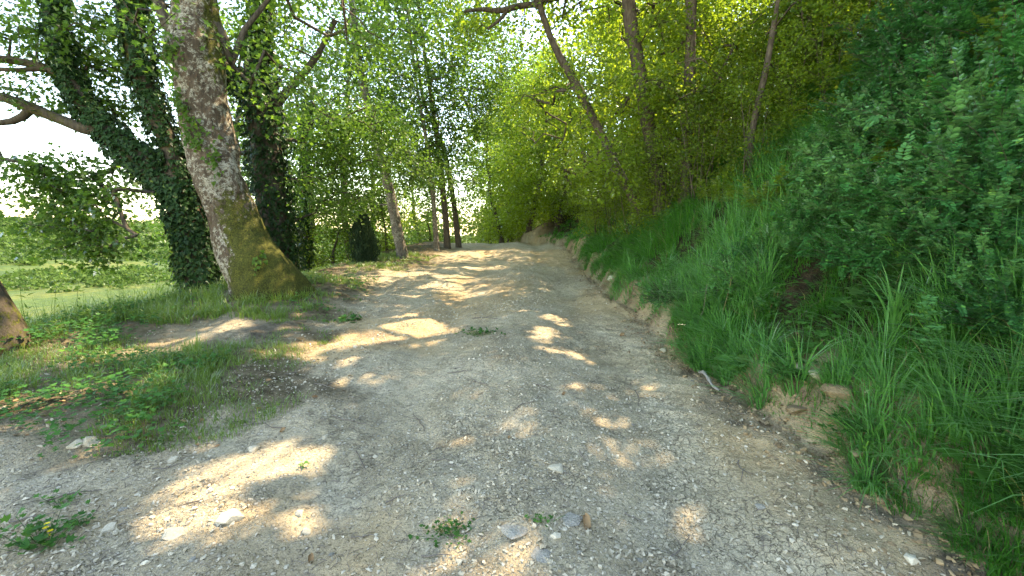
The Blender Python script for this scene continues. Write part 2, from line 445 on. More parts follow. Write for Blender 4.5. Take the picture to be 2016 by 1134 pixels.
# ground material -------------------------------------------------------------
def ground_mat():
    m, t = nt('stony_earth')
    tc = nn(t, 'ShaderNodeTexCoord'); v = tc.outputs['Object']
    road = attr(t, 'road'); cut = attr(t, 'cut'); far = attr(t, 'far'); humus = attr(t, 'humus'); ochre = attr(t, 'ochre')
    # clay, gravel and dust tones
    nA = noise(t, 1.6, 6, v, .6, .4); nB = noise(t, 9, 6, v, .65); nC = noise(t, 60, 5, v, .7)
    base = ramp(t, nA.outputs[0], [(.30, (.50, .395, .245)), (.52, (.65, .54, .36)), (.72, (.73, .63, .45))])
    base = mixc(t, ramp(t, nB.outputs[0], [(.50, 0), (.66, .55)]), base, (.30, .235, .15))
    base = mixc(t, mth(t, 'MULTIPLY', ramp(t, nC.outputs[0], [(.40, 1), (.52, 0)]), .45), base, (.17, .15, .12))
    # embedded pebbles in two sizes
    def peb(scale, thr, seed):
        mp = nn(t, 'ShaderNodeMapping'); mp.inputs['Location'].default_value = (seed, seed, 0); t.links.new(v, mp.inputs[0])
        wob = nn(t, 'ShaderNodeVectorMath', operation='ADD')
        nz = noise(t, scale * .8, 2, mp.outputs[0]); sc = nn(t, 'ShaderNodeVectorMath', operation='SCALE'); sc.inputs['Scale'].default_value = .55 / scale
        t.links.new(nz.outputs['Color'], sc.inputs[0]); t.links.new(mp.outputs[0], wob.inputs[0]); t.links.new(sc.outputs[0], wob.inputs[1])
        a = nn(t, 'ShaderNodeTexVoronoi', feature='F1'); a.inputs['Scale'].default_value = scale; t.links.new(wob.outputs[0], a.inputs['Vector'])
        sep = nn(t, 'ShaderNodeSeparateColor'); t.links.new(a.outputs['Color'], sep.inputs[0])
        pick = mth(t, 'GREATER_THAN', sep.outputs[0], thr)
        dens = mth(t, 'MULTIPLY', ramp(t, noise(t, 1.1, 3, mp.outputs[0]).outputs[0], [(.34, .35), (.52, 1)]), mth(t, 'SUBTRACT', 1.0, mth(t, 'MULTIPLY', attr(t, 'clay'), .75)))
        body = ramp(t, a.outputs['Distance'], [(.26, 1), (.40, 0)])
        rim = ramp(t, a.outputs['Distance'], [(.30, 0), (.46, 1), (.70, .2)])
        return mth(t, 'MULTIPLY', mth(t, 'MULTIPLY', body, pick), dens), sep.outputs[1], mth(t, 'MULTIPLY', rim, dens)
    p1, r1, e1 = peb(30, .40, 0); p2, r2, e2 = peb(75, .25, 5)
    base = mixc(t, mth(t, 'MULTIPLY', e2, .32), base, (.20, .175, .13)); base = mixc(t, mth(t, 'MULTIPLY', e1, .32), base, (.16, .14, .10))
    pc1 = ramp(t, r1, [(0, (.30, .255, .18)), (.5, (.56, .49, .37)), (1, (.76, .69, .55))])
    pc2 = ramp(t, r2, [(0, (.20, .175, .13)), (.5, (.48, .43, .34)), (1, (.72, .66, .54))])
    base = mixc(t, mth(t, 'MULTIPLY', p2, .8), base, pc2); base = mixc(t, mth(t, 'MULTIPLY', p1, .9), base, pc1)
    # drying cracks
    wob = nn(t, 'ShaderNodeVectorMath', operation='ADD'); sc = nn(t, 'ShaderNodeVectorMath', operation='SCALE'); sc.inputs['Scale'].default_value = .24
    nz = noise(t, 7, 4, v); t.links.new(nz.outputs['Color'], sc.inputs[0]); t.links.new(v, wob.inputs[0]); t.links.new(sc.outputs[0], wob.inputs[1])
    ck = nn(t, 'ShaderNodeTexVoronoi', feature='DISTANCE_TO_EDGE'); ck.inputs['Scale'].default_value = 19; t.links.new(wob.outputs[0], ck.inputs['Vector'])
    crk = ramp(t, ck.outputs['Distance'], [(.008, 1), (.045, 0)])
    crk = mth(t, 'MULTIPLY', crk, ramp(t, mth(t, 'ADD', noise(t, 2.3, 3, v).outputs[0], mth(t, 'MULTIPLY', attr(t, 'clay'), .15)), [(.52, 0), (.62, 1)]))
    base = mixc(t, mth(t, 'MULTIPLY', crk, .55), base, (.09, .075, .055))
    # ochre clay and dark humus
    och = ramp(t, nB.outputs[0], [(.3, (.42, .29, .15)), (.7, (.62, .46, .27))])
    base = mixc(t, mth(t, 'MULTIPLY', ochre, .75), base, och)
    hum = ramp(t, nB.outputs[0], [(.35, (.06, .05, .04)), (.65, (.19, .165, .135))])
    base = mixc(t, humus, base, hum)
    cutc = ramp(t, noise(t, 5, 6, v, .7).outputs[0], [(.3, (.10, .075, .05)), (.5, (.30, .22, .135)), (.7, (.50, .39, .25))])
    base = mixc(t, cut, base, cutc)
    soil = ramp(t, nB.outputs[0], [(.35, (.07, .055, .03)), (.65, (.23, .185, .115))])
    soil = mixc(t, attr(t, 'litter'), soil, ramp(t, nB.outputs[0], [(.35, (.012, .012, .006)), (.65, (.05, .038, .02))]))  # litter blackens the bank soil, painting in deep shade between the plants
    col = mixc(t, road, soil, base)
    fld = ramp(t, noise(t, .018, 5, v, .6).outputs[0], [(.36, (.035, .07, .02)), (.50, (.07, .11, .025)), (.60, (.14, .15, .035)), (.75, (.05, .085, .025))])
    fld = mixc(t, ramp(t, noise(t, .5, 6, v, .7).outputs[0], [(.4, 0), (.6, .8)]), fld, (.03, .06, .018))
    col = mixc(t, far, col, fld)
    b = nn(t, 'ShaderNodeBsdfPrincipled'); b.inputs['Roughness'].default_value = .95; b.inputs['Specular IOR Level'].default_value = .15
    t.links.new(col, b.inputs['Base Color'])
    h = mth(t, 'ADD', mth(t, 'MULTIPLY', nB.outputs[0], 1.1), mth(t, 'MULTIPLY', nC.outputs[0], .8))
    h = mth(t, 'ADD', h, mth(t, 'MULTIPLY', p1, .8)); h = mth(t, 'ADD', h, mth(t, 'MULTIPLY', p2, .45))
    h = mth(t, 'SUBTRACT', h, mth(t, 'MULTIPLY', crk, .9))
    bp = nn(t, 'ShaderNodeBump'); bp.inputs['Strength'].default_value = .9; bp.inputs['Distance'].default_value = .03
    t.links.new(h, bp.inputs['Height']); t.links.new(bp.outputs[0], b.inputs['Normal'])
    o = nn(t, 'ShaderNodeOutputMaterial'); t.links.new(b.outputs[0], o.inputs[0])
    return m
M['ground'] = ground_mat()

# ------------------------------------------------------------------ ground sheets
def axis(lo, d0, d1, hi, step, g):
    mid = np.arange(d0, d1, step)
    a = [mid[-1]]; s = step
    while a[-1] < hi: s *= g; a.append(a[-1] + s)
    b = [d0]; s = step
    while b[-1] > lo: s *= g; b.append(b[-1] - s)
    return np.concatenate([b[:0:-1], mid, a[1:]])
gx = axis(-1500, -2.9, 2.9, 900, .024, 1.034)
gy = axis(-60, 1.3, 5.0, 1500, .022, 1.019)
GX, GY = np.meshgrid(gx, gy)
GZ = H(GX, GY)
XR = x_right(GY); XL = x_left(GY); XE = x_edge(GY)
nrag = .16 * fbm(GX * 2.2, GY * 2.2, seed=50, oct=3)
road_a = sstep((GX - XL + .5 + nrag * 2.5) / .9) * sstep((XR + .55 - GX + nrag) / .35)
bare = np.maximum.reduce([np.exp(-((GX + 3.6) / 1.0) ** 2 - ((GY - 5.3) / .7) ** 2) * .75, np.exp(-((GX + 4.3) / 1.6) ** 2 - ((GY - 2.2) / .75) ** 4) * 1.5 * 1.0,
                          np.exp(-((GX + 3.2) / 1.0) ** 2 - ((GY - 10) / 1.5) ** 2)])
road_a = np.clip(np.maximum(road_a, bare + nrag), 0, 1) * (GY < 70)
road_a = np.maximum(road_a, np.clip(1.4 * np.exp(-((GX - .9) / .8) ** 2 - ((GY - 23) / 2.5) ** 2), 0, 1))
cut_a = np.clip(sstep((GX - XR + .22 + nrag) / .25) * sstep((XR + .48 - GX) / .25), 0, 1)
cut_a = cut_a * np.clip(.75 + .9 * fbm(GX * 3, GY * 3, seed=59, oct=3), .1, 1)
mound_a = np.exp(-((GX - .9) / .8) ** 2 - ((GY - 23) / 2.5) ** 2)
cut_a = np.maximum(cut_a * (1 - mound_a), .35 * np.exp(-((GX - 1.2) / 1.0) ** 2 - ((GY - 24) / 2.5) ** 2))
far_a = sstep((XE - GX - 4) / 6) + sstep((GY - 60) / 20); far_a = np.clip(far_a, 0, 1)
ochre_a = np.clip(1.6 * fbm(GX * .9, GY * .55, seed=55, oct=3) - .25 + .75 * np.exp(-((GX - XR + .5) / .4) ** 2) + .6 * np.exp(-((GX + 2.0) / .8) ** 2 - ((GY - 4.8) / 2) ** 2) + .8 * np.exp(-((GX + 3.6) / 1.1) ** 2 - ((GY - 5.3) / .9) ** 2), 0, 1)
hum_a = np.clip(1.2 * fbm(GX * 1.3 + 19, GY * 1.3, seed=58, oct=4) - 1.05 + 1.1 * np.exp(-((GX + 3.5) / 1.2) ** 2 - ((GY - 2.1) / .7) ** 2) + 1.3 * np.exp(-((GX + 3.7) / 1.1) ** 2 - ((GY - 5.2) / .8) ** 2) * (1 + .8 * fbm(GX * 4, GY * 4, seed=58, oct=2))
                + .9 * np.exp(-((GX - XR + .15) / .22) ** 2) * (GY < 4.2), 0, .85)
clay_a = np.exp(-((GX - 1.35) / .5) ** 2) * (GY < 7)
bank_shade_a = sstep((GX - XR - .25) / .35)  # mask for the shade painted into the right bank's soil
ny, nx = GX.shape
idx = np.arange(ny * nx).reshape(ny, nx)
quads = np.stack([idx[:-1, :-1], idx[:-1, 1:], idx[1:, 1:], idx[1:, :-1]], -1).reshape(-1, 4)
cx = ((GX - XR)[:-1, :-1]).ravel(); cl = ((GX - XL)[:-1, :-1]).ravel(); cyy = GY[:-1, :-1].ravel()
reg = np.where((cx < 0) & (cl > 0) & (cyy < 45), 0, np.where((cx >= 0) & (cx < 14) & (cyy < 45), 1, 2))
Vall = np.stack([GX, GY, GZ], -1).reshape(-1, 3)
for r, name, lab in ((0, 'dirt_track', 'pale stony dirt track rising to a crest between the trees'), (1, 'earth_bank', 'steep bank on the right of the track with a raw ochre foot'), (2, 'ground', 'ground of the left verge and the valley falling away behind')):
    f = quads[reg == r]
    used, inv = np.unique(f, return_inverse=True)
    me = new_mesh(name, Vall[used], inv.reshape(-1, 4), M['ground'], True,
                  {k: a.ravel()[used] for k, a in (('road', road_a), ('cut', cut_a), ('far', far_a), ('ochre', ochre_a), ('humus', hum_a), ('clay', clay_a), ('litter', bank_shade_a))})  # the litter layer carries the painted bank shade
    o = link(name, me, kind='structure'); o['label'] = lab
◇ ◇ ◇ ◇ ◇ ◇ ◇
■ PROBLEM TO WORK ON ■
Look through the material and copy each line that has "sstep".

■ EXERCISE RESULT ■
road_a = sstep((GX - XL + .5 + nrag * 2.5) / .9) * sstep((XR + .55 - GX + nrag) / .35)
cut_a = np.clip(sstep((GX - XR + .22 + nrag) / .25) * sstep((XR + .48 - GX) / .25), 0, 1)
far_a = sstep((XE - GX - 4) / 6) + sstep((GY - 60) / 20); far_a = np.clip(far_a, 0, 1)
bank_shade_a = sstep((GX - XR - .25) / .35)  # mask for the shade painted into the right bank's soil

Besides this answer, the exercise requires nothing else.